• Task
Set down the full listing exactly as given. Any pictures are to be left out.

• Supplied material
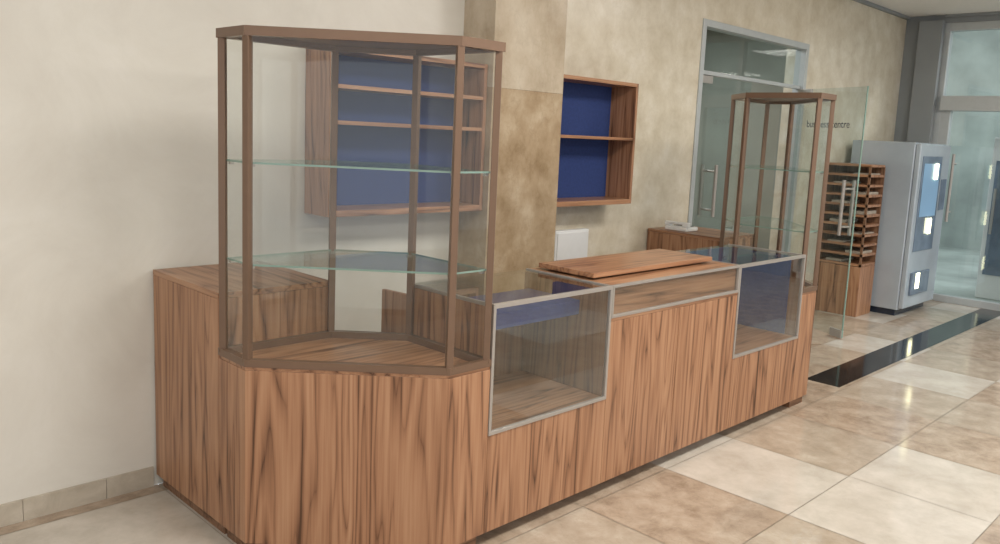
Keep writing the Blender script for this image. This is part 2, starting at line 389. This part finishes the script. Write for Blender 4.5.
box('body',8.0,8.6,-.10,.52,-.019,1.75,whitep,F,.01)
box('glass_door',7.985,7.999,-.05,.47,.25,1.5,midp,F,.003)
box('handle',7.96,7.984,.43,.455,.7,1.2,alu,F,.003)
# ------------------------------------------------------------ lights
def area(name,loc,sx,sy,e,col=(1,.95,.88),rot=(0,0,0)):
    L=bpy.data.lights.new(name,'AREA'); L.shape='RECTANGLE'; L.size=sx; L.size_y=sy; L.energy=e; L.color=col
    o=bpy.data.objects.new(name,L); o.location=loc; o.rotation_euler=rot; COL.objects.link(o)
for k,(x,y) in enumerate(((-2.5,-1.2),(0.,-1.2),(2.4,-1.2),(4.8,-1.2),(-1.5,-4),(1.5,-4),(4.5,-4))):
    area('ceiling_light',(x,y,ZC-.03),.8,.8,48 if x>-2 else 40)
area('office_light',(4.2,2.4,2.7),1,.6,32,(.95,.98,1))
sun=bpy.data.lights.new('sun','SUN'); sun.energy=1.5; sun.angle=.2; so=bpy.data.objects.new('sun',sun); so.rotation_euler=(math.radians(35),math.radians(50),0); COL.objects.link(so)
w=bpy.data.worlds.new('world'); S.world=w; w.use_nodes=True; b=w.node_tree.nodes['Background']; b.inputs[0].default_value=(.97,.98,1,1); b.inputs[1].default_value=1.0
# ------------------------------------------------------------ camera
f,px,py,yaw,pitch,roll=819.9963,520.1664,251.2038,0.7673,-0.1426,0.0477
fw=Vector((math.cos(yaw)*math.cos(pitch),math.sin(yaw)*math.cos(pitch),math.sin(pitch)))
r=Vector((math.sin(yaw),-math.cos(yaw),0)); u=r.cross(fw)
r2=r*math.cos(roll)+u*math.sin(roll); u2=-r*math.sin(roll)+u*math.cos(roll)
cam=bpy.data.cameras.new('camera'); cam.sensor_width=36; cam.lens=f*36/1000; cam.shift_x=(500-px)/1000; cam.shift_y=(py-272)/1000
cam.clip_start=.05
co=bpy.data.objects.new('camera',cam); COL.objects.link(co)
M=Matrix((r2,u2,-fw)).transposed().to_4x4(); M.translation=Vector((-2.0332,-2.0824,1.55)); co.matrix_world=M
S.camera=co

• Exercise solution
Keep writing the Blender script for this image. This is part 2, starting at line 389. This part finishes the script. Write for Blender 4.5.
box('body',8.0,8.6,-.10,.52,-.019,1.75,whitep,F,.01)
box('glass_door',7.985,7.999,-.05,.47,.25,1.5,midp,F,.003)
box('handle',7.96,7.984,.43,.455,.7,1.2,alu,F,.003)
# ------------------------------------------------------------ lights
def area(name,loc,sx,sy,e,col=(1,.95,.88),rot=(0,0,0)):
    L=bpy.data.lights.new(name,'AREA'); L.shape='RECTANGLE'; L.size=sx; L.size_y=sy; L.energy=e; L.color=col
    o=bpy.data.objects.new(name,L); o.location=loc; o.rotation_euler=rot; COL.objects.link(o)
for k,(x,y) in enumerate(((-2.5,-1.2),(0.,-1.2),(2.4,-1.2),(4.8,-1.2),(-1.5,-4),(1.5,-4),(4.5,-4))):
    area('ceiling_light',(x,y,ZC-.03),.8,.8,48 if x>-2 else 40)
area('office_light',(4.2,2.4,2.7),1,.6,32,(.95,.98,1))
sun=bpy.data.lights.new('sun','SUN'); sun.energy=1.5; sun.angle=.2; so=bpy.data.objects.new('sun',sun); so.rotation_euler=(math.radians(35),math.radians(50),0); COL.objects.link(so)
w=bpy.data.worlds.new('world'); S.world=w; w.use_nodes=True; b=w.node_tree.nodes['Background']; b.inputs[0].default_value=(.97,.98,1,1); b.inputs[1].default_value=1.0
# ------------------------------------------------------------ camera
f,px,py,yaw,pitch,roll=819.9963,520.1664,251.2038,0.7673,-0.1426,0.0477
fw=Vector((math.cos(yaw)*math.cos(pitch),math.sin(yaw)*math.cos(pitch),math.sin(pitch)))
r=Vector((math.sin(yaw),-math.cos(yaw),0)); u=r.cross(fw)
r2=r*math.cos(roll)+u*math.sin(roll); u2=-r*math.sin(roll)+u*math.cos(roll)
cam=bpy.data.cameras.new('camera'); cam.sensor_width=36; cam.lens=f*36/1000; cam.shift_x=(500-px)/1000; cam.shift_y=(py-272)/1000
cam.clip_start=.05
co=bpy.data.objects.new('camera',cam); COL.objects.link(co)
M=Matrix((r2,u2,-fw)).transposed().to_4x4(); M.translation=Vector((-2.0332,-2.0824,1.55)); co.matrix_world=M
S.camera=co